Sundays Without a To-Do List
Letting go of the American urge to always be doing, and learning the value of time that asks nothing from you.
In New York, Sundays were dressed for rest but wired for work.
In New York, Sundays were a bit of a deception. They were comparatively quiet, but still nothing like the quiet of France.
My Sundays in NYC felt like the first day of the work week. As teachers, and there was always something to plan, prep, submit, or “reflect” on.
It’s really different now that we’re in France.

a different life
It’s hard to know where to start the list. I no longer have thirty students walking into my classroom at 8:06 a.m., whether I am ready for them or not.
If not, you’ll find out exactly how long forty-three minutes can feel with a room full of unfocused kids. They can smell a lack of preparation like blood in the water.
So there’s that.
But we have changed virtually every part of our lives. It all sounds obvious once you list it.
Language, routines, diets, social lives, even who we speak to.
I loved our old neighbors and used to speak to them every day. I haven’t spoken to them in over a year, and maybe a year before that, the occasional text.
But they don’t feel that distant - which counts for a little something. People have busy lives.
We’re no longer in a big city.
We’ve gone from the speed and density of New York to the slower rhythm of Nantes, which isn’t small but feels it, and then from Nantes to out in the country a bit.
France gets rural very just outside of the cities.
In France, Sundays stop.
This has taken some serious getting used to.
Shops close. Streets quiet. The whole day feels like it’s been gently taken off the calendar and set aside.
And slowly, the constant checklist in my head is fading. It’s taken years.
The change is almost physical. In New York, a slow day there wasn’t truly slow; it was just a gap between faster things.
Here, Sunday feels like a veery different day. The pace doesn’t slow—it settles, at least for us. Someone must be running around, but Sunday can also feel like a miniature August - and August is like a stasis.
You hear birds more than traffic. Even time feels heavier, like it’s not in a rush to pass.

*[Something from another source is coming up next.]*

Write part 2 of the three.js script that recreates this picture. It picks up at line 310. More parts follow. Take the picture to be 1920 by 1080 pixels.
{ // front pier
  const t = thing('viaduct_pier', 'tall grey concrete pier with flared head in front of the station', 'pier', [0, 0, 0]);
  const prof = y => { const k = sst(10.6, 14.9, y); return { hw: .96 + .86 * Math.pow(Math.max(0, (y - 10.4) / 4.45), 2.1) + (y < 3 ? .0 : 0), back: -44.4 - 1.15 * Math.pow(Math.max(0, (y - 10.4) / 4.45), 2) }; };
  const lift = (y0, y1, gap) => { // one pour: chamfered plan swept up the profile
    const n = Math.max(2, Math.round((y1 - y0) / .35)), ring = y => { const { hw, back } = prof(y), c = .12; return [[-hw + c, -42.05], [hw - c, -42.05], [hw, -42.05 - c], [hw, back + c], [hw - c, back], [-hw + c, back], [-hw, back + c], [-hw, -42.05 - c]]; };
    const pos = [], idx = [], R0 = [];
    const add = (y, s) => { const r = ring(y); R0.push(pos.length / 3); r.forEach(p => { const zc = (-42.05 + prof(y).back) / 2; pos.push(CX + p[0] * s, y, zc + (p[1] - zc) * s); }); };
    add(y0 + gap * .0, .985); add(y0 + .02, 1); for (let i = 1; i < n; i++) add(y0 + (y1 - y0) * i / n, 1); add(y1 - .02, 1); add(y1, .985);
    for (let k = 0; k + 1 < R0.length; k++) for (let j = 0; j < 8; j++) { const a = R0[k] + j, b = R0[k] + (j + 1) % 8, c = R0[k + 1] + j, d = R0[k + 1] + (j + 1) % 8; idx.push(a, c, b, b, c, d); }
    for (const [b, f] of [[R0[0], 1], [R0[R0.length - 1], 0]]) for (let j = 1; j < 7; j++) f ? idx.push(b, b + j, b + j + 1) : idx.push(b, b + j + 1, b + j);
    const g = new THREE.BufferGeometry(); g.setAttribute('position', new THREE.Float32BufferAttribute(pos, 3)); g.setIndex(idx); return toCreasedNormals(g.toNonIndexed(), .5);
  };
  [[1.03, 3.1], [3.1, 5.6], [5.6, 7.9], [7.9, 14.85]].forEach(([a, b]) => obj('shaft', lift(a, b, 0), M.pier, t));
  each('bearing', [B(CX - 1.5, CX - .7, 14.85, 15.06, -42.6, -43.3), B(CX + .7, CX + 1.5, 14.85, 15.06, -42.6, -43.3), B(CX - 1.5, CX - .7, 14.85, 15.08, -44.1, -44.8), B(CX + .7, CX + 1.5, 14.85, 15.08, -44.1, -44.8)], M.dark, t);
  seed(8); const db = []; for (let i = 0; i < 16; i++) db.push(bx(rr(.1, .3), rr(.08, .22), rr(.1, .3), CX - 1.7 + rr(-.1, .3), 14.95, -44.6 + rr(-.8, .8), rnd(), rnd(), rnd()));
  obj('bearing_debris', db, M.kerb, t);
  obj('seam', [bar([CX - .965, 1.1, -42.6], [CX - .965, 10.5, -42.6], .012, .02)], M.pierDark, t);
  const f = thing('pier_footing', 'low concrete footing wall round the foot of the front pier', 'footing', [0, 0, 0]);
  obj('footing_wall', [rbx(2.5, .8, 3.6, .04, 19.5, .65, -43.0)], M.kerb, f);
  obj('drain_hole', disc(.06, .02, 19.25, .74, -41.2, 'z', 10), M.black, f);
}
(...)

At first, it was disorienting. I’d catch myself trying to do things, errands. We didn’t own a house suddenly, we were apartment dwellers. a lot less maintenance.
Now, I’ve started to let the stillness in, and it’s a different kind of productivity.
Not bullet points or inbox zero, but room to think, notice, slow down.
I had to learn how to slow down.
And how to be cool with it.
A lot has changed
The rhythm rewired itself. I didn’t notice it at first, but somewhere between the boulangerie runs and the long, uneventful afternoons, I stopped bracing for the week before it even began.
In New York, Sunday wasn’t a weekend - the week never really ended.
The stillness of France would seem apocalyptic in New York.
Sunday was technically a day off, but really just a soft launch. I’d try to reset, yet always ended up hunched over my laptop, tweaking slides and notes I’d already revised to death.
We’ve changed our whole lives here. Not just our location, our routines,
It was partly the job, also partly the people I worked for. Some jobs make people behave certain ways.
My last principal was maddening.
Monday mornings carried a kind of semi-militant enthusiasm — more teeth than smiles — the kind that treats smiling as a management tactic rather than a sign of genuine joy.
But her Mondays also began on Sundays - I dreaded her emails.

Sunday, 3 p.m.
A quote from bell hooks or Toni Morrison meant to inspire, attached to a new protocol or spreadsheet. Bullet points. Reminders.
Praise shaped like surveillance. "Instructional spotlights" with maddeningly color-coded attachments.
It wasn't inspiration. It was compliance—documentation wrapped in intentionality.
Also a quiet reminder: your time isn't yours.
Sunday Without Deliverables
I’m not sure when I let go of the Need to DO something thing. It didn’t happen all at once.
Monday doesn’t arrive freighted with rubrics, hallway studies, or an inspirationally-named laminated hallway pass policy. (No one should quote Audre Lorde or Malcolm X to justify toilets passes.)
She meant well, I think, making meaning in a system where language meant more than action. That manufactured acronyms and urgency, turning the care of children into compliance and presence into performance.
But out here—out of the inbox, off the clock, away from the curated quotes—we just live a Sunday. Quiet. Uneventful.
Musical interlude
Laissez-moi danser (Monday Tuesday) Dalida 1979
The incredible Dalida, deep in her disco period and this video does not disappoint. In 1979, Toto Cutugno’s Italian version of this song (Voglio l’anima) flopped—until Dalida’s brother and producer, Orlando, proposed a French disco remake. Cutugno, already a fan of Dalida, agreed, and it became Laissez-moi danser (Monday Tuesday).
It topped the French charts that summer, selling over 400,000 copies, and successful English (Let Me Dance Tonight) and Spanish (Déjame bailar) versions came later.
Has a change in place changed your life in other ways?
I have been constantly surprised by this and I am not sure if I knew the feeling then - or if I’m even describing it accurately now. But I feel like I am more aware of it and that is a change.
So - has a big change or a big moved changed things for you?